Une volupté de damnés

J’aime le doux silence des heures sombres, simplement éclairé par la lumière torve d’une bougie, dans les odeurs de cuisine d’hiver, la soupe qui cuit au coin du feu, le poireau prédominant et masquant tout, même le poivre noir versé à grandes rasades… Il y a de la beauté dans les odieuses senteurs qui se chamaillent.
Une image me trouble en rentrant du travail ; une maison en meulière sur le bord de la route, une marquise qui s’éclaire à mon passage, une mosaïque verte et bleue totalement incongrue mais d’une sensualité venue d’ailleurs.
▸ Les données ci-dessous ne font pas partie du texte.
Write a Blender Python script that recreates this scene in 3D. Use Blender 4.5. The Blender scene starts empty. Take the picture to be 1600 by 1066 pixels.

Un moment de flottement, le battement d’aile d’un papillon… Et j’y suis, l’Hippodrome d’Istanbul, At Meydanı, les faïences qui ornent le bâtiment de l’administration du registre foncier et du cadastre.
Je voyage même quand je rentre du travail.

Istanbul - avril 2012 - jour 4 - 037 - Tapu ve Kadastro Bolge Mudurlugu

Photo © Romuald

Nous remontâmes vers le dédale supérieur. Derrière un rideau, couleur de grenade, un boulanger étalait de petits pains arabes, tout chauds. Un cyprès, comme un jet d’eau sombre s’élançait d’une cour vers le grand ciel d’Orient. Par la fenêtre ouverte d’une maison sous laquelle, dans la géhenne des niches se donnait cours une volupté de damnés, on entendait un enfant se plaindre et une voix de femme le calmer par des paroles confuses.